Don Clark

In an annual event that has been a staple of Yale’s and Harvard’s track and field seasons for over 100 years, the two rivals clashed last Saturday, in the Bulldogs’ second-to-last home meet of the season. Despite capturing several event victories throughout the day, both Yale teams fell short in the final tally.

Although the Bulldogs faced windy conditions on Saturday, it was also one of the warmest days of the spring so far, setting up many Elis for strong performances, as nearly all of Yale’s athletes competed. While both Crimson units outlasted the Elis at the end of the day, the Bulldogs posted several fast times and will look to maintain that momentum heading into the final weeks of the season.

“Going into the meet yesterday my main goal was for the entire women’s team to give it our all and leave it all on the track,” sprinter Lillian Enes ’20 said. “We, as a team, definitely met this goal, with many girls achieving personal bests and wins against the Harvard women.”

Yale’s women started the day with impressive showings in the field events, as both pole vaulter Erin Gerardo ’21 and thrower Alladia Patterson ’21 placed highly in their events. Gerardo took first place in the vault with a jump of 3.60 meters, while Patterson tied her collegiate personal best with a winning throw of 13.28 meters in the shot put. Patterson also placed second in the discus throw, setting a new personal best with a throw of 42.94 meters.
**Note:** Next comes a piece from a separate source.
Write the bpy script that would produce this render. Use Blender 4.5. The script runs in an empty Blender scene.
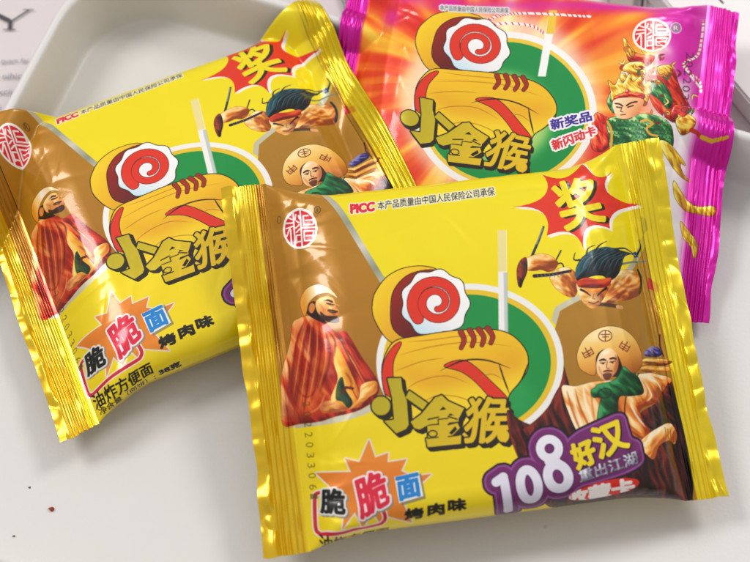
"""Three instant noodle packets on a white tray. Lengths in millimetres unless noted; MM turns them into metres."""
import bpy, bmesh
from mathutils import Vector, Matrix
import numpy as np
from math import radians, degrees, pi, sin, cos
MM = 0.001
W, H, BB = 130.0, 107.0, 8.0          # film width and height, half thickness (mm)


def seal_width(seed):
    return 11.0 if seed == 23 else 12.5

# centre x, y, z (mm), yaw, tilt about x, tilt about y (degrees), wrinkle seed
POSES = {
    'front': ((27.2, -29.2, 22.9), 8.0, 8.8, 1.9, 3),
    'left': ((-52.6, 19.4, 10.2), 23.9, -2.6, -0.6, 11),
    'pink': ((45.5, 45.9, 14.6), -9.6, 7.6, -0.2, 23),
}
CAM_F, CAM_D, CAM_T = 1400.0 / 750.0, 432.6, 64.12    # focal length / image width, distance (mm), pitch (deg)


def value_noise(x, y, seed, octaves=3):
    out = np.zeros_like(x); amp = 1.0; tot = 0.0
    for o in range(octaves):
        xi = np.floor(x).astype(np.int64); yi = np.floor(y).astype(np.int64)
        fx = x - xi; fy = y - yi
        fx = fx * fx * (3 - 2 * fx); fy = fy * fy * (3 - 2 * fy)

        def hsh(a, b):
            h = (a * 374761393 + b * 668265263 + (seed + o * 17) * 974634777) & 0x7fffffff
            h = ((h ^ (h >> 13)) * 1274126177) & 0x7fffffff
            h = h ^ (h >> 16)
            return (h & 0xffff) / 65535.0
        v = (hsh(xi, yi) * (1 - fx) + hsh(xi + 1, yi) * fx) * (1 - fy) + (hsh(xi, yi + 1) * (1 - fx) + hsh(xi + 1, yi + 1) * fx) * fy
        out = out + amp * (v * 2 - 1); tot += amp; amp *= 0.5; x = x * 2.03 + 5.1; y = y * 2.03 + 9.7
    return out / tot


def smooth(a, b, x):
    t = np.clip((x - a) / (b - a), 0, 1)
    return t * t * (3 - 2 * t)


def seal_end(seed, sgn):
    """Distance from the packet's centre to the cut end of its seal."""
    return W / 2 - (4.5 if sgn > 0 else 1.0) * (seed == 11) - (3.2 if sgn < 0 else 0.3) * (seed == 23)


def half_thickness(u, seed):
    e = W / 2 - seal_width(seed)
    s = np.clip((np.abs(u) - 33.0) / (e - 33.0), 0, 1)
    return np.maximum(BB * (1 - s ** 1.75), 0.02)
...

On the men’s side, jumper Jimmy Shih ’19 also leapt to victory in the triple jump with a mark of 14.87 meters. Unfortunately, Shih’s jump received more than the legal wind assistance of 2.0 meters per second, so it will not count as a new personal record for the junior. Another highlight of the day in the field events came from pole vaulter Austin Laut ’19, who took down Harvard’s Erick Duffy, with a jump of 5.12 meters.
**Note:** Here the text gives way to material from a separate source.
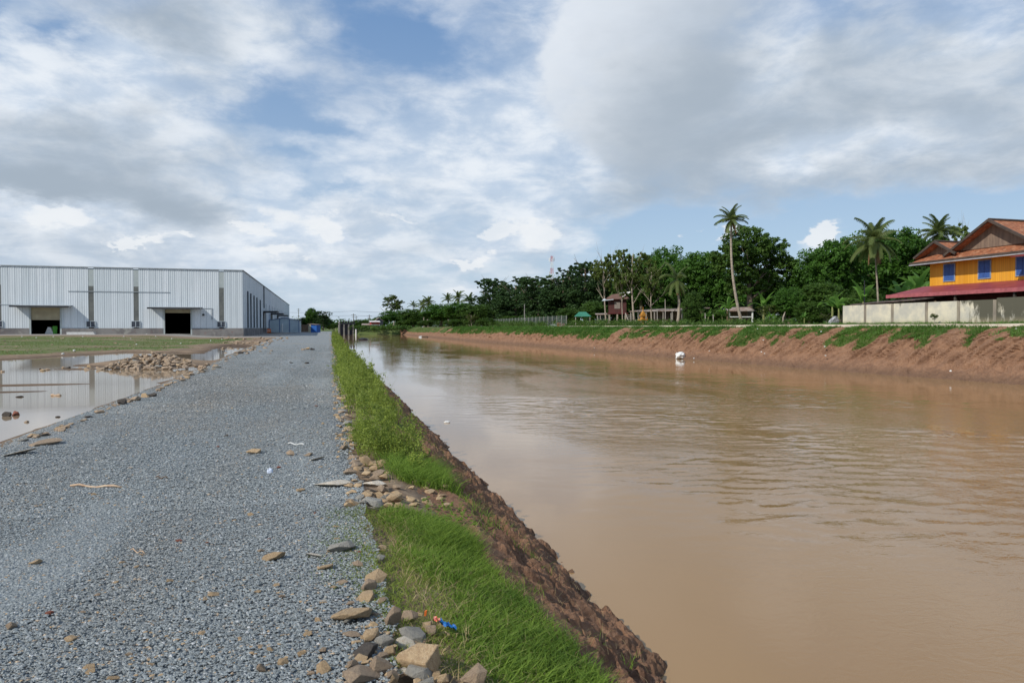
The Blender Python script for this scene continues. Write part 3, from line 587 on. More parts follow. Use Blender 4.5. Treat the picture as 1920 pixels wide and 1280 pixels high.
gA = blades(x, y, terrain(x, y)-.02, hh, np.clip(.0022+y*.0003, .0025, .03), .8, r, -.1)
tag(link('bank_grass', npmesh('bank_grass', *gA[:2], M['weed'], gA[2])), 'long green grass tufts among the weeds on the near bank', 'grass', kind='stuff')
tag(link('weed_stems', npmesh('weed_stems', *wS[:2], M['weed'], wS[2])), 'thin upright stems among the bank weeds', 'weeds', kind='stuff')
# dark green tussock where the weeds begin, and straw on the slope
n = 3800; y = 7.75+1.2*r.rand(n)+.10*r.randn(n); x = .75+.55*r.rand(n)+.1*r.randn(n)
gA = blades(x, y, terrain(x, y)-.02, .12+.18*r.rand(n), .0045, .9, r, -.1)
n = 5000; y2 = 4.5+28*r.rand(n)**1.5; x2 = 1.3+.75*r.rand(n); ok = fbm(x2*1.2, y2*1.2, 3, 51) > .5; x2, y2 = x2[ok], y2[ok]; n = len(x2)
gB = blades(x2, y2, terrain(x2, y2)-.02, .05+.10*r.rand(n), .003, .9, r, 0)
gC = join([gA, gB]); tag(link('tussock_grass', npmesh('tussock_grass', *gC[:2], M['grass'], gC[2])), 'dark green tussock grass hanging over the red earth bank', 'grass', kind='stuff')
n = 700; y = 2.6+14*r.rand(n)**1.3; x = .45+2.1*r.rand(n)**.8; gA = blades(x, y, terrain(x, y)+.02, .04+.08*r.rand(n), .0014, 1.4, r)
n = 2600; y = 2.8+3.4*r.rand(n); x = .42+.85*r.rand(n); gB = blades(x, y, terrain(x, y), (.03+.07*r.rand(n)), .0018, 1.1, r, -.2); gA = join([gA, gB])
tag(link('dry_straw', npmesh('dry_straw', *gA[:2], M['dry'], gA[2])), 'pale dry straws caught on the red earth bank', 'straw', kind='stuff')
# grass hanging down the far bank
fx, fy, fz, fs = [a.ravel() for a in FB]; ok = (fy > 22) & (fy < 200); fx, fy, fz, fs = fx[ok], fy[ok], fz[ok], fs[ok]
pr = sstep(.42, .75, fargrass(fs+.5*(fbm(fy*1.2, fs, 2, 84)-.5), fy))*np.interp(fy, [20, 70, 120, 200], [1, 2.2, 5, 9]); sel = r.choice(len(fx), 62000, p=pr/pr.sum())
x, y, z = fx[sel]+.1*r.randn(len(sel)), fy[sel]+.08*r.randn(len(sel)), fz[sel]; n = len(x)
gA = blades(x, y, z-.04, (.14+.22*r.rand(n))*(.6+.8*fbm(x, y*.7, 2, 4)), .012+.0002*y, .9, r)
tag(link('bank_grass', npmesh('bank_grass', *gA[:2], M['farGrass'], gA[2])), 'green grass hanging in patches down the far canal bank', 'grass', kind='stuff')
n = 9000; y = 22+38*r.rand(n); x = 45.9-1.3*r.rand(n)**1.7; gA = blades(x, y, x*0+1.76, (.12+.32*r.rand(n))*(.5+.9*fbm(y*.8, y*0, 2, 4)), .014, .7, r)
tag(link('verge_grass', npmesh('verge_grass', *gA[:2], M['farGrass'], gA[2])), 'green verge grass at the foot of the concrete wall', 'grass', kind='stuff')
# field grass left
n = 60000; y = 36+70*r.rand(n)**1.2; x = -9-70*r.rand(n); cc = ground_col(x, y, terrain(x, y))[:, 0]; ok = (r.rand(n) < sstep(.35, .8, cc+1.0*(fbm(x*.5, y*.5, 3, 3)-.5))) & inview(x, y); x, y = x[ok], y[ok]; n = len(x)
gA = blades(x, y, terrain(x, y)-.02, .06+.12*r.rand(n), .02, .9, r)
tag(link('field_grass', npmesh('field_grass', *gA[:2], M['fieldgrass'], gA[2])), 'short rough grass on the field before the warehouse', 'grass', kind='stuff')
# ================================================================== TREES
def crown(name, lobes, m, clumps, per, leaf, seed, core=.25, flat=.75, csize=(.16, .30)):
    r = np.random.RandomState(seed); Cs = []; Rs = []
    area = np.array([(l[3]*l[4]+l[3]*l[5]+l[4]*l[5]) for l in lobes]); area = area/area.sum()
    for l, a in zip(lobes, area):
        k = max(4, int(clumps*a)); d = r.randn(k, 3); d[:, 2] = d[:, 2]*.9+.15; d /= np.linalg.norm(d, axis=1)[:, None]
        rad = np.where(r.rand(k) < core, .3+.4*r.rand(k), .80+.28*r.rand(k))[:, None]
        c = np.array(l[:3])+d*rad*np.array(l[3:]); s = (csize[0]+(csize[1]-csize[0])*r.rand(k))*min(l[3], l[4], l[5])*1.1
        Cs.append(c); Rs.append(np.stack([s, s, s*flat], -1))
    C = np.vstack(Cs); R = np.vstack(Rs); ok = C[:, 2] > .25; P, Fc, c = leafcloud(C[ok], R[ok], per, leaf, r, up=.5)
    return npmesh(name, P, Fc, m, c)
def trunkmesh(name, h, r0, limbs, m, seed, bend=.3, fork=.5):
    q = random.Random(seed); b = MB(); bx, by = q.uniform(-bend, bend), q.uniform(-bend, bend)
    ax = lambda t: Vector((bx*math.sin(t*2.2), by*math.sin(t*2.6), h*t))
    b.tube([ax(k/8)-Vector((0, 0, .15 if k == 0 else 0)) for k in range(9)], [r0*(1.25 if k == 0 else 1-.65*k/8) for k in range(9)], 9)
    for i in range(limbs):
        t = fork+(1-fork)*i/max(1, limbs)*.9; p = ax(t); a = i*2.4+q.uniform(-.4, .4); L = q.uniform(.25, .45)*h; rr = r0*(1-.65*t)*.55
        d = Vector((math.cos(a), math.sin(a), q.uniform(.6, 1.2))).normalized(); pts = [p+d*L*s+Vector((0, 0, .12*L*s*s))+Vector((q.uniform(-.08, .08), q.uniform(-.08, .08), 0))*s*L for s in (0, .33, .66, 1)]
        b.tube(pts, [rr, rr*.75, rr*.5, rr*.22], 6)
        for j in range(2):
            s = pts[1+j]; d2 = (d+Vector((q.uniform(-.8, .8), q.uniform(-.8, .8), q.uniform(0, .6)))).normalized(); b.tube([s, s+d2*L*.3, s+d2*L*.55+Vector((0, 0, .1*L))], [rr*.45, rr*.3, rr*.12], 5)
    return b.mesh(name, m, True)
def rl(seed, n, cx, cz, wx, wz, rmin, rmax, asp=.8):
    q = random.Random(seed); out = []
    for i in range(n):
        a = q.uniform(0, 2*PI); t = math.sqrt(q.random()); s = q.uniform(rmin, rmax); out.append((cx+math.cos(a)*t*wx, math.sin(a)*t*wx*.8, cz+q.uniform(-1, 1)*wz*(1-.5*t), s, s, s*asp))
    return out
KIND = {}
def kind(key, cr, tr): KIND[key] = (cr, tr)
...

“Going into the meet, I made sure to focus my efforts on outcompeting any athlete wearing a Crimson jersey,” Laut said. “Being that I was able to overcome being outnumbered 3 to 1, I am very pleased with a victory in my event. To top it all off, it was very promising to have jumped an outdoor personal best as well.”
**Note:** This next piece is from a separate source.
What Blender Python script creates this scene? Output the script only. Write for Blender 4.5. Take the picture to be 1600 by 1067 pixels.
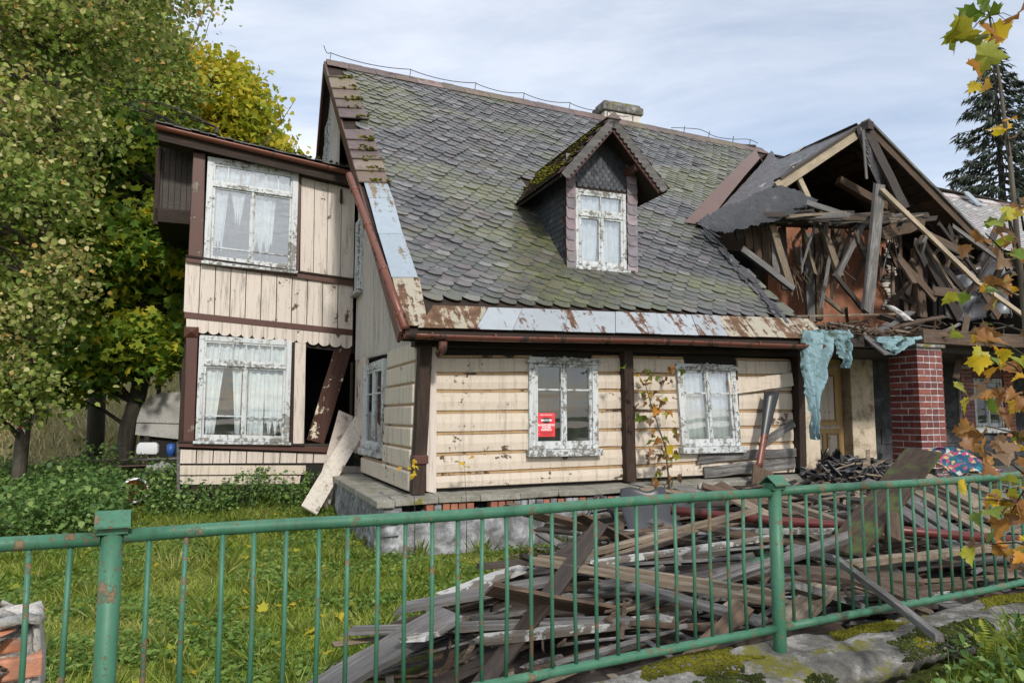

On the track, both of Yale’s 4×400-meter relay teams captured victories in the first running events of the day. In the women’s race, Yale’s victory came in an unexpected fashion, as a failed Crimson handoff took Harvard out of contention. The men’s race was a much closer battle, but it was the Bulldogs who crossed the line first in just 41.12 seconds.

Yale’s distance runners had several opportunities to compete throughout the day, and many of them raced early on in the 1,500-meter run. While Harvard’s 1,500-meter runners were dominant in the women’s race and finished in the top three spots, Allen Siegler ’20 endured a tough wind throughout the men’s race and still managed to launch a ferocious kick in the last 200 meters to finish just ahead of three Harvard runners.

In the short sprint events, the Bulldogs looked to capitalize on the wind advantage to run some of the fastest times of their careers. Enes — who has competed in nearly every sprint event throughout her career — focused on the shorter 100- and 200-meter events on Saturday, sweeping both fields with impressive times. The Bulldogs’ top sprinter and multi-record holder on the men’s side — Vincent Vaughns ’20 — also bested the rest of the athletes in the 100- and 200-meter events.

“My goals coming into this meet were to win in my events and run quality races,” Vaughns said. “At Yale-Harvard, it’s all about scoring points for the team score. While I would have preferred to run faster races, I’m glad that I was able to come in and contribute.”

Another Yale star athlete to live up to his reputation was middle-distance runner Trevor Reinhart ’19, who won the 800-meter run on Saturday. Early on, Reinhart had the help of Siegler, who acted as a pacer in the event, leading the men through the first 400 meters of the race. Reinhart entered the second lap in first place after Siegler dropped off, and maintained the lead throughout the rest of the race. Reinhart’s 1 minute 51.89 seconds was the best time of his career.

Addison Coy ’21 also had an impressive day for the Bulldogs — winning both the 400-meter hurdle race and the 4×400-meter relay as its first-leg runner. Coy entered the meet having just one 400-meter race under her belt; high-school runners only compete in 300-meter hurdle races, but she adjusted without a hitch, crossing the line on Saturday in a stunning time of 59.78 seconds.

“The transition from the 300-hurdles to the 400-hurdles was definitely something that I was nervous about coming into my first season here,” Coy said. “[Assistant Coach George Evans] was great in helping me train for this longer hurdle race, especially in having me race the 500-meter dash indoors. This race helped to build my endurance so that I could help maintain my speed and form through the last hurdle or two on the homestretch without breaking down.”

Yale units will participate in two meets next weekend — the Virginia Challenge at the University of Virginia and the Jay Carisella Invitational at Northeastern University.